Domestic Bonds of Canada Regulations (C.R.C., c. 698)

Regulations are current to 2013-04-29

Partnerships and Unincorporated Associations

  •  (1) The partners in a partnership or the members for the time being of an unincorporated association not being a partnership may be registered as owners of a bond under the firm name or the name of the association.

  • (2) Where members for the time being of an unincorporated association have been registered as owners of a bond as provided in subsection (1), instruments of transfer, acquittances or other documents furnished under these Regulations by the duly authorized officers for the time being of the association shall, for the purposes of these Regulations, be binding on the members of the association.

Closing of Books

 Where bonds are registered as to principal and interest, nothing in these Regulations shall be deemed to require the Bank to make exchanges or registrations or to give effect to instruments of transfer in connection therewith during any period, which the Bank considers reasonable, immediately preceding the date of any interest payment on such bonds.

Damaged or Missing Bonds and Unmatured Attached Coupons

  •  (1) Where a bond or an unmatured coupon belonging to a bond has been damaged, defaced or mutilated and all parts of the bond and all unmatured coupons belonging to it, if any, that, in the opinion of the Bank are material, have been surrendered to the Bank, the Bank may forthwith issue a new bond and appropriate coupons in place of them.

  • (2) If all parts of a bond and unmatured coupons belonging to it, if any, mentioned in subsection (1), are not surrendered to the Bank, the Bank may, if in its opinion the missing parts are material, require an undertaking to indemnify in accordance with section 37 to be given to the Bank before a new bond is issued or the Bank may require that the bond and coupons be treated as destroyed, lost or stolen, as the case may be.

  •  (1) Subject to this section, where

    • (a) it appears to the Bank that a bond and unmatured coupons attached to it, if any, have been destroyed, lost or stolen, and

    • (b) a bond of indemnity in accordance with section 38 is given to the Bank,

    the Bank may, in its discretion, issue a new bond and appropriate coupons in place of the bond and coupons that were destroyed, lost or stolen.

  • (2) Before issuing a new bond pursuant to subsection (1), the Bank may, in its discretion, require that the following period shall elapse after notice is received by the Bank of the alleged destruction, loss or theft:

    • (a) six months, in the case of a destroyed bond;

    • (b) six months, in the case of a lost or stolen bond registered as to principal and interest and for which no instrument of transfer to bearer has been executed;

    • (c) one year, in the case of a lost or stolen bond registered as to principal and for which no instrument of transfer to bearer has been executed; or

    • (d) two years, in any other case.

  • (3) Where it appears to the Bank that a bond has been destroyed, lost or stolen after it has been paid for by a subscriber and before it was received by him, the Bank may, in its discretion, waive the waiting period specified in subsection (1) and, where the subscriber is or was an employee of Her Majesty in right of Canada who purchased the bond under the Plan commonly known as the “Employees’ Instalment Purchase Plan”, the Bank, on instructions from the Deputy Minister of Finance, shall issue a new bond without requiring a bond of indemnity to be given to the Bank, but the Deputy Minister of Finance shall not issue such instructions unless the person to whom the new bond is to be issued gives to the Deputy Minister of Finance such information and material, including an undertaking to indemnify the Bank and the Government of Canada for any loss resulting from the issue of the new bond, as the Deputy Minister of Finance considers appropriate.

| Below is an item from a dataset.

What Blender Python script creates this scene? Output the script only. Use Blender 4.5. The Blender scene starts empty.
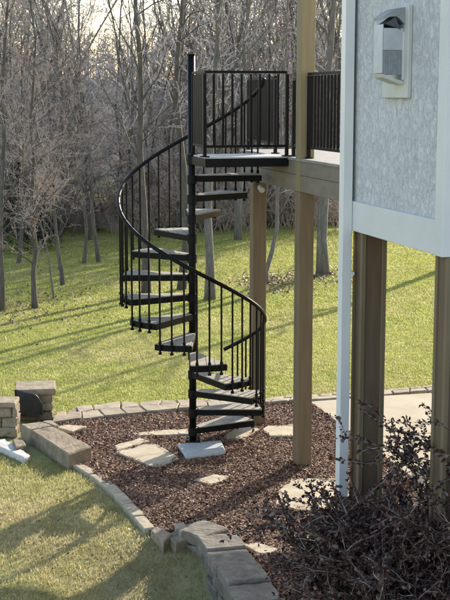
import bpy, bmesh, math, random
import numpy as np
from mathutils import Vector, Matrix, noise as mnoise
R = math.radians
rng = random.Random(7)
scene = bpy.context.scene
COL = scene.collection

# ------------------------------------------------------------------ frames of reference
CAM_H, PITCH, FOC = 3.896, R(9.03), 1280.0
def G(px, py, z=0.0):
    """survey helper: the point at height z seen at photo position (px, py)"""
    dx, du = (px-225)/FOC, -(py-300)/FOC
    d = Vector((dx, math.cos(PITCH)+math.sin(PITCH)*du, -math.sin(PITCH)+math.cos(PITCH)*du))
    t = (z-CAM_H)/d.z
    return Vector((d.x*t, d.y*t, z))
YAW = R(14.2)
P0 = Vector((-0.362, 14.02, 0))
U = Vector((math.cos(YAW), math.sin(YAW), 0)); V = Vector((-math.sin(YAW), math.cos(YAW), 0)); Z = Vector((0,0,1))
def H(u, v, z=0.0): return P0 + U*u + V*v + Z*z

# ------------------------------------------------------------------ object helpers
def tag(o, label=None, cat=None, group=None, kind=None):
    if label: o['label'] = label
    if cat: o['category'] = cat
    if group: o['group'] = group
    if kind: o['kind'] = kind
    return o
def thing(name, loc, label, cat, group=None):
    o = bpy.data.objects.new(name, None); COL.objects.link(o); o.location = loc
    o.empty_display_size = .1
    return tag(o, label, cat, group)
def base_of(o):
    p = Vector((0,0,0))
    while o is not None:
        p += Vector(o.location); o = o.parent
    return p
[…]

  • (4) Where it appears to the Bank that a bond that has matured or has been called for payment before maturity has been destroyed, lost or stolen, the Bank may, if a bond of indemnity described in section 38 is given to it, pay to the owner, in redemption of the bond, an amount equal to the amount payable on maturity or on call, as the case may be.

  • (5) Where a bond mentioned in subsection (3) is a bond of which a person is registered as owner as to principal, the bond, for the purposes of subsection 38 (2), shall be deemed to be a bond of which that person is registered as owner as to principal and interest.

  • (6) Where a bond mentioned in subsection (3) is a bond of which a person is registered as owner as to principal, the bond shall, for the purposes of subsection 38(2), be deemed to be a bond of which that person is registered as owner as to principal and interest.

  • (7) Where it appears to the Bank that a non-interest bearing certificate has been destroyed, lost or stolen, the Bank may, in its discretion, pay the redemption value of the certificate to the registered owner if he gives to the Bank an undertaking to indemnify in accordance with section 37.